### Information supplied
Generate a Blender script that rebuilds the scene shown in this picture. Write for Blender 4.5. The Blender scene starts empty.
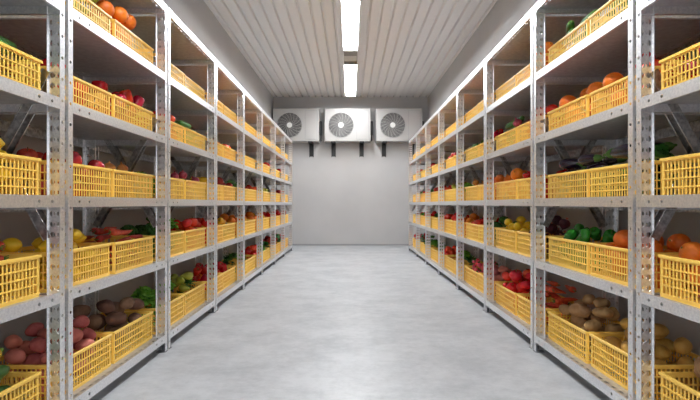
import bpy, math, random
import numpy as np
from mathutils import Matrix, Vector, noise

random.seed(7)
C = bpy.context.scene
COL = C.collection
PI = math.pi
CAMH = 1.253
XF = 1.57            # aisle face of the racks
DEPTH = 0.70
XW = 2.33            # side walls
CEIL = 4.48
YB = 13.1            # back wall
YR = -1.2            # unseen end behind the camera, left open to let fill light in
N0, BAY = 2.40, 1.33
DECKS = [0.143, 0.778, 1.298, 1.828, 2.363, 2.95]   # top edges of the beams
REC = 0.025          # the deck lies this far below the beam's top edge
CR_L, CR_W, CR_H = 0.59, 0.40, 0.225

# ------------------------------------------------------------------ materials
def srgb(r, g, b):
    f = lambda c: c / 12.92 if c <= 0.04045 else ((c + 0.055) / 1.055) ** 2.4
    return (f(r / 255), f(g / 255), f(b / 255), 1)

def mat(name, col, rough=0.5, metal=0.0, spec=0.5, col2=None, scale=8, detail=3, bump=0.0, bscale=40,
        rnd=0.0, sss=0.0, stretch=None, contrast=(0.35, 0.65), coat=0.0, rvar=0.0, trans=0.0):
    m = bpy.data.materials.new(name); m.use_nodes = True
    nt = m.node_tree; N = nt.nodes; L = nt.links
    b = N['Principled BSDF']
    b.inputs['Base Color'].default_value = col
    b.inputs['Roughness'].default_value = rough
    b.inputs['Metallic'].default_value = metal
    b.inputs['Specular IOR Level'].default_value = spec
    if coat: b.inputs['Coat Weight'].default_value = coat; b.inputs['Coat Roughness'].default_value = 0.15
    if sss:
        b.inputs['Subsurface Weight'].default_value = sss
        b.inputs['Subsurface Scale'].default_value = 0.01
    tc = N.new('ShaderNodeTexCoord')
    vec = tc.outputs['Object']
    if stretch:
        mp = N.new('ShaderNodeMapping'); mp.inputs['Scale'].default_value = stretch
        L.new(vec, mp.inputs['Vector']); vec = mp.outputs['Vector']
    colout = None
    if col2:
        nz = N.new('ShaderNodeTexNoise'); nz.inputs['Scale'].default_value = scale; nz.inputs['Detail'].default_value = detail
        L.new(vec, nz.inputs['Vector'])
        r = N.new('ShaderNodeValToRGB')
        r.color_ramp.elements[0].position, r.color_ramp.elements[1].position = contrast
        r.color_ramp.elements[0].color = col; r.color_ramp.elements[1].color = col2
        L.new(nz.outputs['Fac'], r.inputs['Fac']); colout = r.outputs['Color']
        if rvar:
            mr = N.new('ShaderNodeMapRange'); mr.inputs['To Min'].default_value = rough - rvar; mr.inputs['To Max'].default_value = rough + rvar
            L.new(nz.outputs['Fac'], mr.inputs['Value']); L.new(mr.outputs['Result'], b.inputs['Roughness'])
    if rnd:
        oi = N.new('ShaderNodeObjectInfo'); hs = N.new('ShaderNodeHueSaturation')
        mr = N.new('ShaderNodeMapRange'); mr.inputs['To Min'].default_value = 1 - rnd; mr.inputs['To Max'].default_value = 1 + rnd * 0.6
        L.new(oi.outputs['Random'], mr.inputs['Value']); L.new(mr.outputs['Result'], hs.inputs['Value'])
        mh = N.new('ShaderNodeMapRange'); mh.inputs['To Min'].default_value = 0.5 - rnd * 0.06; mh.inputs['To Max'].default_value = 0.5 + rnd * 0.06
        L.new(oi.outputs['Random'], mh.inputs['Value']); L.new(mh.outputs['Result'], hs.inputs['Hue'])
        if colout: L.new(colout, hs.inputs['Color'])
        else: hs.inputs['Color'].default_value = col
        colout = hs.outputs['Color']
    if colout: L.new(colout, b.inputs['Base Color'])
    if bump:
        nb = N.new('ShaderNodeTexNoise'); nb.inputs['Scale'].default_value = bscale; nb.inputs['Detail'].default_value = 4
        L.new(vec, nb.inputs['Vector'])
        bm = N.new('ShaderNodeBump'); bm.inputs['Strength'].default_value = bump; bm.inputs['Distance'].default_value = 0.01
        L.new(nb.outputs['Fac'], bm.inputs['Height']); L.new(bm.outputs['Normal'], b.inputs['Normal'])
    return m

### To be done
Pictures stay out. Print the data exactly, from its first line through the line containing "from mathutils import Matrix, Vector, noise".

### Exercise output
Generate a Blender script that rebuilds the scene shown in this picture. Write for Blender 4.5. The Blender scene starts empty.
import bpy, math, random
import numpy as np
from mathutils import Matrix, Vector, noise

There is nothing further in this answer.